How young men grow up matters to women too. This was a theme of last month’s Fawcett Society future of feminism conference, at which outgoing CEO Jemima Olchawski invited me to take part as the ‘male ally’ on a panel discussing populism, including how gender polarisation can drive it. There is a natural frustration in having to navigate ‘backlash’ politics – not only in its crudest Trumpian form in the online manosphere – when gradual progress across generations still puts women closer to a 40 per cent share of voice and power than a 50-50 split. There is often a starkly unequal experience of public space, especially online. Feminists have an interest in men stepping up when it comes to positive role models of masculinity – rather than giving one more task to the women’s movement in its quest for a fairer society – while having a voice, not just as parents, but in wider society, about how all of that fits together.

Unchecked, social media culture will exacerbate the dangers.
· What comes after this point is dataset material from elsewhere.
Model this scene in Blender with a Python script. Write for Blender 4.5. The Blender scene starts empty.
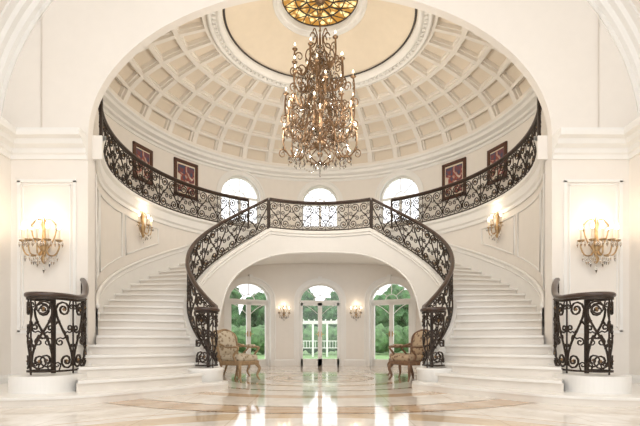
import bpy, bmesh, math, random, bisect
from math import sin, cos, pi, sqrt, radians, atan2, exp, log
from mathutils import Vector, Matrix
random.seed(3)
D = 10.05
sc = bpy.context.scene

# ---------------------------------------------------------------- materials
def mat(name, col, rough=.6, metal=0.0, var=.04, scale=6, emis=None, estr=0, bump=0.0, coat=0.0):
    m = bpy.data.materials.new(name); m.use_nodes = True
    nt = m.node_tree; b = nt.nodes['Principled BSDF']
    b.inputs['Roughness'].default_value = rough
    b.inputs['Metallic'].default_value = metal
    if coat: b.inputs['Coat Weight'].default_value = coat
    tc = nt.nodes.new('ShaderNodeTexCoord'); nz = nt.nodes.new('ShaderNodeTexNoise')
    nz.inputs['Scale'].default_value = scale; nz.inputs['Detail'].default_value = 4
    nt.links.new(tc.outputs['Object'], nz.inputs['Vector'])
    cr = nt.nodes.new('ShaderNodeValToRGB')
    cr.color_ramp.elements[0].position = .3; cr.color_ramp.elements[1].position = .7
    cr.color_ramp.elements[0].color = [max(0, c*(1-var)) for c in col]+[1]
    cr.color_ramp.elements[1].color = [min(1, c*(1+var)) for c in col]+[1]
    nt.links.new(nz.outputs['Fac'], cr.inputs['Fac'])
    nt.links.new(cr.outputs['Color'], b.inputs['Base Color'])
    if emis:
        b.inputs['Emission Color'].default_value = list(emis)+[1]
        b.inputs['Emission Strength'].default_value = estr
    if bump:
        bp = nt.nodes.new('ShaderNodeBump'); bp.inputs['Strength'].default_value = bump
        bp.inputs['Distance'].default_value = .02
        nt.links.new(nz.outputs['Fac'], bp.inputs['Height']); nt.links.new(bp.outputs['Normal'], b.inputs['Normal'])
    return m

WALL = mat('cream_plaster', (.86, .81, .745), .65, var=.01)
TRIM = mat('white_trim_paint', (.88, .86, .82), .45, var=.01)
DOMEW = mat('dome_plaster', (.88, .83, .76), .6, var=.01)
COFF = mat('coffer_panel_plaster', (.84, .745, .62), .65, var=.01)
COVE = mat('oculus_plaster', (.83, .72, .57), .6, var=.02)
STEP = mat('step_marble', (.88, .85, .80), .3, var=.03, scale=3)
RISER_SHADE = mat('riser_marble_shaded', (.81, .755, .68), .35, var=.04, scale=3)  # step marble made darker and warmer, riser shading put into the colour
IRON = mat('wrought_iron', (.045, .032, .024), .45, .6, var=.3, scale=30)
HRAIL = mat('dark_handrail', (.05, .025, .016), .3, var=.3, scale=12, coat=.3)
GOLDIRON = mat('bronze_rosette', (.30, .19, .10), .4, .8, var=.2, scale=20)
BRONZE = mat('aged_bronze', (.26, .165, .095), .40, .75, var=.45, scale=25)
GILT = mat('gilt_metal', (.50, .34, .18), .35, .8, var=.25, scale=15)
CANDLE = mat('candle_sleeve', (.80, .70, .55), .5, var=.03)
BULB = mat('lamp_bulb', (1, .85, .6), .4, emis=(1, .82, .58), estr=9)
DARK = mat('shadow_gap_and_leading', (.05, .04, .035), .5)
WHITEW = mat('white_window_wood', (.85, .83, .78), .4, var=.01)
FRAMEW = mat('walnut_picture_frame', (.09, .035, .02), .35, var=.3)
WOOD = mat('carved_walnut', (.2, .11, .06), .4, var=.3, scale=20)
GWOOD = mat('gilded_wood', (.36, .24, .13), .4, var=.25, scale=20)
LEAF = mat('tree_foliage', (.075, .155, .06), .8, var=.6, scale=1.6, bump=.8)
LEAF2 = mat('hedge_foliage', (.11, .20, .08), .8, var=.5, scale=3, bump=.8)
BARK = mat('bark', (.14, .10, .07), .9, var=.3)
LAWN = mat('lawn_grass', (.24, .38, .15), .9, var=.25, scale=2)
STONE = mat('terrace_stone', (.55, .52, .47), .8, var=.1)

def crystal():
    m = bpy.data.materials.new('cut_crystal'); m.use_nodes = True
    nt = m.node_tree; nt.nodes.clear()
    o = nt.nodes.new('ShaderNodeOutputMaterial'); mx = nt.nodes.new('ShaderNodeMixShader')
    t = nt.nodes.new('ShaderNodeBsdfTransparent'); g = nt.nodes.new('ShaderNodeBsdfGlossy')
    g.inputs['Roughness'].default_value = .05; g.inputs['Color'].default_value = (.95, .93, .9, 1)
    fr = nt.nodes.new('ShaderNodeFresnel'); fr.inputs['IOR'].default_value = 2.2
    mt = nt.nodes.new('ShaderNodeMath'); mt.operation = 'ADD'; mt.inputs[1].default_value = .35
    nt.links.new(fr.outputs[0], mt.inputs[0]); nt.links.new(mt.outputs[0], mx.inputs[0])
    nt.links.new(t.outputs[0], mx.inputs[1]); nt.links.new(g.outputs[0], mx.inputs[2]); nt.links.new(mx.outputs[0], o.inputs[0])
    return m
CRYS = crystal()
def glassm():
    m = bpy.data.materials.new('window_glass'); m.use_nodes = True
    nt = m.node_tree; nt.nodes.clear()
    o = nt.nodes.new('ShaderNodeOutputMaterial'); mx = nt.nodes.new('ShaderNodeMixShader')
    t = nt.nodes.new('ShaderNodeBsdfTransparent'); g = nt.nodes.new('ShaderNodeBsdfGlossy')
    g.inputs['Roughness'].default_value = .02
    mx.inputs[0].default_value = .06
    nt.links.new(t.outputs[0], mx.inputs[1]); nt.links.new(g.outputs[0], mx.inputs[2]); nt.links.new(mx.outputs[0], o.inputs[0])
    return m
GLASS = glassm()

def floor_mat():
    m = bpy.data.materials.new('polished_marble_floor'); m.use_nodes = True
    nt = m.node_tree; b = nt.nodes['Principled BSDF']; L = nt.links.new
    tc = nt.nodes.new('ShaderNodeTexCoord')
    mp = nt.nodes.new('ShaderNodeVectorMath'); mp.operation = 'SUBTRACT'; mp.inputs[1].default_value = (0, D-.3, 0)
    L(tc.outputs['Object'], mp.inputs[0])
    ln = nt.nodes.new('ShaderNodeVectorMath'); ln.operation = 'LENGTH'; L(mp.outputs[0], ln.inputs[0])
    dv = nt.nodes.new('ShaderNodeMath'); dv.operation = 'DIVIDE'; dv.inputs[1].default_value = 10; L(ln.outputs['Value'], dv.inputs[0])
    cr = nt.nodes.new('ShaderNodeValToRGB'); cr.color_ramp.interpolation = 'CONSTANT'
    C = (.86, .81, .74, 1); B = (.42, .29, .19, 1); T = (.62, .46, .31, 1); P = (.76, .66, .54, 1)
    stops = [(0, T), (.022, C), (.06, B), (.07, P), (.105, B), (.115, C), (.165, T), (.19, C), (.25, B), (.26, C), (.315, T), (.345, C), (.425, B), (.433, T), (.475, B), (.483, C)]
    els = cr.color_ramp.elements
    els[0].position = 0; els[0].color = stops[0][1]; els[1].position = stops[1][0]; els[1].color = stops[1][1]
    for p, c in stops[2:]:
        e = els.new(p); e.color = c
    L(dv.outputs[0], cr.inputs[0])
    mp2 = nt.nodes.new('ShaderNodeVectorMath'); mp2.operation = 'SUBTRACT'; mp2.inputs[1].default_value = (0, 1.6, 0)
    L(tc.outputs['Object'], mp2.inputs[0])
    ln2 = nt.nodes.new('ShaderNodeVectorMath'); ln2.operation = 'LENGTH'; L(mp2.outputs[0], ln2.inputs[0])
    dv2 = nt.nodes.new('ShaderNodeMath'); dv2.operation = 'DIVIDE'; dv2.inputs[1].default_value = 10; L(ln2.outputs['Value'], dv2.inputs[0])
    cr2 = nt.nodes.new('ShaderNodeValToRGB'); cr2.color_ramp.interpolation = 'CONSTANT'
    W = (1, 1, 1, 1); t2 = (.82, .69, .53, 1)
    e2 = cr2.color_ramp.elements; e2[0].position = 0; e2[0].color = W; e2[1].position = .305; e2[1].color = t2
    for p, c in ((.345, W), (.365, (.78, .66, .54, 1)), (.37, W)):
        e = e2.new(p); e.color = c
    L(dv2.outputs[0], cr2.inputs[0])
    nz = nt.nodes.new('ShaderNodeTexNoise'); nz.inputs['Scale'].default_value = 2.5; nz.inputs['Detail'].default_value = 8; nz.inputs['Distortion'].default_value = 1.5
    L(tc.outputs['Object'], nz.inputs['Vector'])
    c2 = nt.nodes.new('ShaderNodeValToRGB'); c2.color_ramp.elements[0].color = (.88, .86, .83, 1); c2.color_ramp.elements[1].color = (1, 1, 1, 1)
    c2.color_ramp.elements[0].position = .35; c2.color_ramp.elements[1].position = .6
    L(nz.outputs['Fac'], c2.inputs[0])
    br = nt.nodes.new('ShaderNodeTexBrick'); br.offset = 0; br.inputs['Scale'].default_value = 1
    br.inputs['Brick Width'].default_value = .9; br.inputs['Row Height'].default_value = .9; br.inputs['Mortar Size'].default_value = .006
    br.inputs['Color1'].default_value = (1, 1, 1, 1); br.inputs['Color2'].default_value = (.97, .96, .95, 1); br.inputs['Mortar'].default_value = (.78, .73, .66, 1)
    L(tc.outputs['Object'], br.inputs['Vector'])
    prev = cr.outputs[0]
    for o in (cr2.outputs[0], c2.outputs[0], br.outputs['Color']):
        mm = nt.nodes.new('ShaderNodeMix'); mm.data_type = 'RGBA'; mm.blend_type = 'MULTIPLY'; mm.inputs[0].default_value = 1
        L(prev, mm.inputs[6]); L(o, mm.inputs[7]); prev = mm.outputs[2]
    L(prev, b.inputs['Base Color'])
    b.inputs['Roughness'].default_value = .06; b.inputs['IOR'].default_value = 1.6
    return m
FLOOR = floor_mat()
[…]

A new development in the landmark case of Stephen Lawrence was a reminder not to see it as a sole cause. The Lawrence case, in its pre-social-media era, sparked conversations as rarely before across middle England about race and injustice. David Norris was a 16-year-old when he was part of the gang of five or six racist youths who murdered the black teenager in Eltham in 1993. The botched police investigation meant it took until 2012 for forensics to convict Norris who, having served a dozen years, can now seek parole. He now admits being at the scene, though not yet to the racial motive. “If he admits it, and names the other people, then I could accept him coming out,” said Neville Lawrence, in a dignified response.

The parole hearing will be held in public – despite Norris’s lawyers saying he may not give “his best evidence” on the record. Peer pressure can last decades. A key passage of the Macpherson report on Stephen Lawrence’s murder and the police investigation, published in 1999, spoke of a whole-of-society challenge to prevent the minds of future generations becoming so violently and maliciously prejudiced. In the quarter-century since, while the role of technology shifts dramatically, and the targets for anger and hatred often fluctuate, that core challenge still remains.